TODO: Fix the TODOs
One of the apps I work on contained 29 TODO comments. This is a problem because with so many loose ends lingering on in the code, newly introduced TODOs simply get lost in the noise and never get fixed. In fact, some of those 29 TODOs dated back to 2005.
So this afternoon, two of us decided to take a look at each of those 29 issues. We found a room with a projector, fired up IDEA, and analyzed every TODO. In about an hour, we eliminated almost every issue. We generated change requests for each of the remaining 5 or so TODOs, and will fix those tomorrow.
I am simply amazed we never got around to doing this sooner. We’ve been looking at this noise for years now, and it ended up taking an hour to eliminate most of the problems. It might take another few hours tomorrow for the “hard cases”, but that’s time well spent.
Next up? I think we have some nagging errors in the application server log files. These bogus errors, warnings, and overly chatty log statements must all die.
Advice
- Don’t let your TODOs, broken tests, and cluttered log files fester. Resolve the problems as soon as possible. (for the record, our tests always pass 100% on this project)
- Once you get to a clean slate, keep it clean. TODOs are fine for quick fixes and temporary workarounds, but make a concerted effort to resolve the TODOs as soon as possible.

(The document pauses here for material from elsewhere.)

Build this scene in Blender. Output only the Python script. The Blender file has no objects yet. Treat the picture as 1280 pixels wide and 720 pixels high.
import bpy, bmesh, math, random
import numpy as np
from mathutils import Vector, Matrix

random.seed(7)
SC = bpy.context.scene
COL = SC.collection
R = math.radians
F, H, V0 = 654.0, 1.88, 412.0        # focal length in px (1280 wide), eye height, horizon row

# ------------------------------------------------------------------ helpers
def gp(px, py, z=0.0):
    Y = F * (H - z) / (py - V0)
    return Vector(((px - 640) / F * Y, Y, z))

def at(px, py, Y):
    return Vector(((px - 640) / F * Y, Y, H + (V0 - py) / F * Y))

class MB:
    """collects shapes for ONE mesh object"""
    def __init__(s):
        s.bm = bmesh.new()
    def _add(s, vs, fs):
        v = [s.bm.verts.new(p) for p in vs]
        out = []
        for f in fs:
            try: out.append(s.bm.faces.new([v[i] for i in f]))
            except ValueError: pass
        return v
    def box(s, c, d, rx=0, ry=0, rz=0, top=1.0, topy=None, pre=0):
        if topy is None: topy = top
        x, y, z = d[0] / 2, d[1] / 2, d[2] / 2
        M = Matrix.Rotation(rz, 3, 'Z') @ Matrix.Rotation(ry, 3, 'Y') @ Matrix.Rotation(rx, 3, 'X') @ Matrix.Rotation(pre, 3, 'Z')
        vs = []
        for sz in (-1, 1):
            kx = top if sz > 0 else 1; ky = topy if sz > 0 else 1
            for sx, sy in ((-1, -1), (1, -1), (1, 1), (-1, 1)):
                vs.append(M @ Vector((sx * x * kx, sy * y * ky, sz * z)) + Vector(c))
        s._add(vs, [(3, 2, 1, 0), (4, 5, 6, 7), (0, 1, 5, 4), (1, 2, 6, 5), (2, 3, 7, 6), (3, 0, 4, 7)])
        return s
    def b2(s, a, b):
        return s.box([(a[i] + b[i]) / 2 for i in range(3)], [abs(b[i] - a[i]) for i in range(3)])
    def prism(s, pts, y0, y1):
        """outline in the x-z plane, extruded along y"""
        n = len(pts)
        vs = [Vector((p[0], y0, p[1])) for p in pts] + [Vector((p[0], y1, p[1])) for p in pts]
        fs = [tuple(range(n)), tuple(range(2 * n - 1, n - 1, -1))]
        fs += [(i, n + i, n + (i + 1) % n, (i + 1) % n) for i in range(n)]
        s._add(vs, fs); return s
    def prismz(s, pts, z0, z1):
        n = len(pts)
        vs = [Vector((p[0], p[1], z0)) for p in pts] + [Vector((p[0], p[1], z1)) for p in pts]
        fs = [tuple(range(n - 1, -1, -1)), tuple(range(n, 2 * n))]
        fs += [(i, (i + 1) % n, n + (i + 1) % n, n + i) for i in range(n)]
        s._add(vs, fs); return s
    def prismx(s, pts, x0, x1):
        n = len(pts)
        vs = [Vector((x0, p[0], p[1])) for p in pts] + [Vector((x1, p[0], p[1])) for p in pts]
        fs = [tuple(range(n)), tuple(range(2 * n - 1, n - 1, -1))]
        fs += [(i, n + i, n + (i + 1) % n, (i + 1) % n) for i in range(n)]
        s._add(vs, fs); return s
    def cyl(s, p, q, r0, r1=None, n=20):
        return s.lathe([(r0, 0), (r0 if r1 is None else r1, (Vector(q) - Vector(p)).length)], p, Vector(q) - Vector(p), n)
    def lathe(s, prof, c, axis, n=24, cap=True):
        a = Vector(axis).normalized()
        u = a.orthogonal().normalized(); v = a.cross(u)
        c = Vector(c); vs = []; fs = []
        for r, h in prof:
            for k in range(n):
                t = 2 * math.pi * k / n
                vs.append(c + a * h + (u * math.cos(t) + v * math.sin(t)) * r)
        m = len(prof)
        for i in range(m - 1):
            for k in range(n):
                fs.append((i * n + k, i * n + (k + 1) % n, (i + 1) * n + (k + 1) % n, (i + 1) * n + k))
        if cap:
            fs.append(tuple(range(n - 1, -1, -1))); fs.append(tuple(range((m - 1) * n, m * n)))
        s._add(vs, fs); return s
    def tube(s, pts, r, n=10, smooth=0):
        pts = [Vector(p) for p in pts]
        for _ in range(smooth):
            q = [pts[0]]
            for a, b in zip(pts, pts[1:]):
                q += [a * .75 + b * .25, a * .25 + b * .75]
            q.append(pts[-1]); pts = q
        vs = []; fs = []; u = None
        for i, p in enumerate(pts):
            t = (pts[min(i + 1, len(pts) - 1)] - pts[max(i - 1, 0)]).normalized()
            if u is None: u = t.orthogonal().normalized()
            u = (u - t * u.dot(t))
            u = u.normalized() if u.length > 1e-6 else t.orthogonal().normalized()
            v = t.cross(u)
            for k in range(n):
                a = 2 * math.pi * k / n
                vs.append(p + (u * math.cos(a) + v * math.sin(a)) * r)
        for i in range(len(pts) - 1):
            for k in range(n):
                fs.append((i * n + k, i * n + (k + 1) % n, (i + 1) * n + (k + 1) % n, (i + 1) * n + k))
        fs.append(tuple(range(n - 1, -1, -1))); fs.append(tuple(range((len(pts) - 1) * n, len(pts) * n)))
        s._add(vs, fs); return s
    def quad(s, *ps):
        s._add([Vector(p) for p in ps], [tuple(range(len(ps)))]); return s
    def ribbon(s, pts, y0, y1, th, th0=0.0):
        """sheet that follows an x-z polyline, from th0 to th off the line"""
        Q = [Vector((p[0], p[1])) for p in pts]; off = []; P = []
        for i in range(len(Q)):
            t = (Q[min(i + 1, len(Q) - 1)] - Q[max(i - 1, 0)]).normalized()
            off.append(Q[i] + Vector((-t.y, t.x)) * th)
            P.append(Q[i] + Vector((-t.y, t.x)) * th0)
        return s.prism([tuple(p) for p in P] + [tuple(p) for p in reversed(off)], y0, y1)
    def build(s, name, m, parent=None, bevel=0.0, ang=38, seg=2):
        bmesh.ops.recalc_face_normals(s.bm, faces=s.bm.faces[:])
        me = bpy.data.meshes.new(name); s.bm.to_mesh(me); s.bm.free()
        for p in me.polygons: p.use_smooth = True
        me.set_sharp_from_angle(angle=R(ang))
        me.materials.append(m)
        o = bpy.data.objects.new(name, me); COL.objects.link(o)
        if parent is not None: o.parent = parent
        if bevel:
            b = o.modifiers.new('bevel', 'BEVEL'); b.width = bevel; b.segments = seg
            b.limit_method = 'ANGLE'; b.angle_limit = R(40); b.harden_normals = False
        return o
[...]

A lot of small, minor improvements are easier to deal with than one massive cleanup effort down the road.
- Noise masks true problems. If your IDE and log files flood you with false warnings, you will fail to notice really important issues.
I’m about at the point where I’m willing to forbid we use TODO comments at all. There’s nothing worse than running across a TODO that no longer makes sense, or worse it’s been fixed, but the TODO for it remains. I’d like to state, either do it right the first time, and skip the TODO or don’t change the code. Too draconian, I’m sure, with production point releases and “quick fixes” going out all too often. Your scenario is a rare one. In my experience, I’ve never heard of it being done before. We’ve never even considered pulling the code aside and fixing our tech debt in one fell swoop. Too bad for us.